Exercise description
In the lines below, output everything from the first line through the line containing "heap('pale_bundle', 'pale cloth" exactly as it is. Pictures are not part of the output.

Supplied data
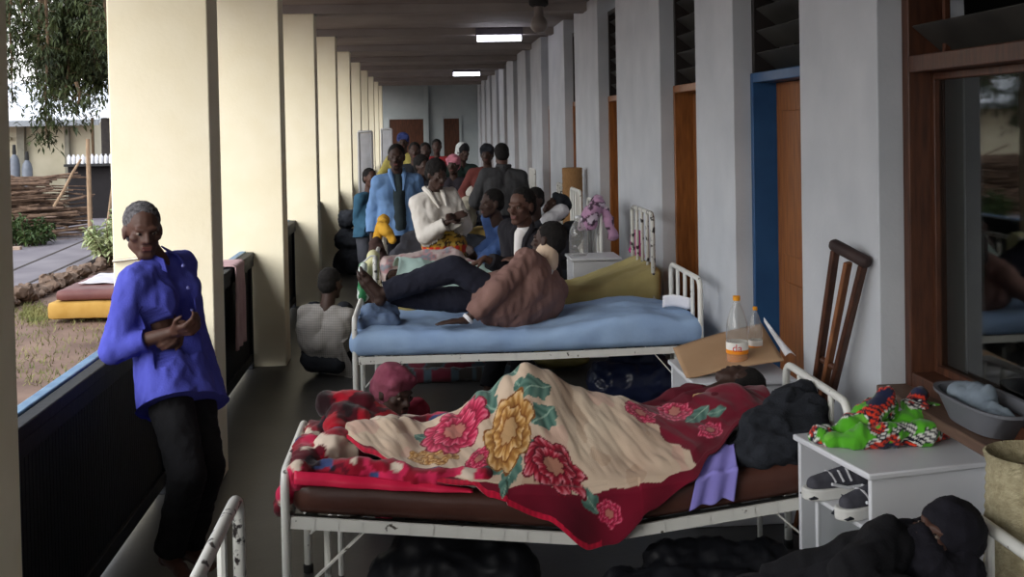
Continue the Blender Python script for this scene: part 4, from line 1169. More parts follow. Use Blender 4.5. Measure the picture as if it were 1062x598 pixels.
# things on bed 5 and around
def bundf(p):
    a = fbm(p, 9, 2); return L3((54, 66, 104)) if a > .1 else (L3((120, 130, 154)) if a > -.12 else L3((40, 42, 58)))
heap('blue_bundle', 'blue patterned clothes bundled on the yellow foam mattress', 'bundle', [cap((.48, 12.4, .80), (.75, 12.45, .82), .10), cap((.62, 12.5, .92), (.9, 12.5, .84), .10)], M['fabricprint'], colf=bundf)
heap('white_sack', 'round white sack standing among the seated crowd', 'sack', [cap((.62, 13.5, .74), (.64, 13.5, 1.0), .17, .15), cap((.64, 13.5, .5), (.63, 13.5, .75), .16)], mat('white_sack', (186, 180, 172), .9, (200, 194, 186), 6, bump=.2), .018)
heap('pale_bundle', 'pale cloth bundle hanging beside the round white sack', 'bundle', [cap((.47, 12.15, .95), (.44, 12.15, .68), .08, .06), cap((.5, 12.2, 1.0), (.52, 12.2, .8), .07)], mat('pale_cloth', (182, 176, 158), .9, (200, 194, 178), 8), .014)

# screens standing at the left pillars
def screen(label, x, y, w, z0, z1, yaw):
    t = thing('folding_screen', label, 'screen', (x, y, 0)); R = Matrix.Rotation(yaw, 3, 'Z')
    def W(a, b, c): return Vector((x, y, 0)) + R @ Vector((a, b, c))
    f = MB(); 
    for a in (-w / 2, w / 2): f.tube([W(a, 0, .0), W(a, 0, z1)], .022, 8)
    for z in (z0, z1): f.tube([W(-w / 2, 0, z), W(w / 2, 0, z)], .022, 8)
    f.build('frame', M['white'], t)
    MB().box(W(0, 0, (z0 + z1) / 2), (w - .05, .012, z1 - z0 - .05), R).build('panel', mat('screen_cloth', (206, 208, 216), .8), t)
screen('tall white screen standing beside the cream pillars left of the blue jacket', -.90, 18.2, .22, .15, 1.78, -.25)
screen('white screen far back beside the last cream pillars', -.82, 27.0, .26, .15, 1.80, -.25)

# left side: dark bundle and pink towel, hook on the pillar
heap('dark_bundle', 'heap of dark bags piled against the cream pillars beyond the man in plaid', 'bundle', [cap((-1.0, 14.2, .15), (-.86, 14.1, .15), .15), cap((-.98, 14.25, .42), (-.88, 14.2, .40), .14), cap((-.97, 14.25, .68), (-.92, 14.2, .70), .11)], M['charcoal'], .02, .03, .03)
def towel(u, v):
    s = v * .72; w = .17 + .05 * v; yy = 7.9 + (u - .5) * w * 2 + .012 * math.sin(v * 5)
    if s < .12: return (-1.43 + s * 1.15, yy, .915 + .004 * math.sin(u * 20))
    k = s - .12; return (-1.285 + .012 * math.sin(u * 17) * min(1, k * 5), yy, .912 - k * .95)
tag(sheet('pink_towel', towel, 24, 40, mat('pink_towel', (176, 144, 148), .95, (194, 164, 166), 7, bump=.3), None, solid=.008), 'faded pink cloth hanging over the railing past the nearest cream pillar', 'cloth')
hk = MB(); y = 5.815; pts = [at(117, 271, Y=y - .012), at(160, 266, Y=y - .03), at(178, 263, Y=y - .03), at(180, 270, Y=y - .04), at(186, 271, Y=y - .04), at(187, 264, Y=y - .03), at(183, 262, Y=y - .012)]
hk.tube(fillet(pts, .02), .008, 8); hk.lathe(at(183.5, 266, Y=y), [(0, 0), (.025, 0), (.025, .012), (0, .012)], 12, Matrix.Rotation(PI / 2, 3, 'X'))
tag(hk.build('wall_hook', mat('hook_metal', (150, 140, 128), .4, (176, 168, 156), 20, metal=.6), None), 'bent metal hook rod fixed on the nearest cream pillar behind the man in blue', 'hook')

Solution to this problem
Continue the Blender Python script for this scene: part 4, from line 1169. More parts follow. Use Blender 4.5. Measure the picture as if it were 1062x598 pixels.
# things on bed 5 and around
def bundf(p):
    a = fbm(p, 9, 2); return L3((54, 66, 104)) if a > .1 else (L3((120, 130, 154)) if a > -.12 else L3((40, 42, 58)))
heap('blue_bundle', 'blue patterned clothes bundled on the yellow foam mattress', 'bundle', [cap((.48, 12.4, .80), (.75, 12.45, .82), .10), cap((.62, 12.5, .92), (.9, 12.5, .84), .10)], M['fabricprint'], colf=bundf)
heap('white_sack', 'round white sack standing among the seated crowd', 'sack', [cap((.62, 13.5, .74), (.64, 13.5, 1.0), .17, .15), cap((.64, 13.5, .5), (.63, 13.5, .75), .16)], mat('white_sack', (186, 180, 172), .9, (200, 194, 186), 6, bump=.2), .018)
heap('pale_bundle', 'pale cloth bundle hanging beside the round white sack', 'bundle', [cap((.47, 12.15, .95), (.44, 12.15, .68), .08, .06), cap((.5, 12.2, 1.0), (.52, 12.2, .8), .07)], mat('pale_cloth', (182, 176, 158), .9, (200, 194, 178), 8), .014)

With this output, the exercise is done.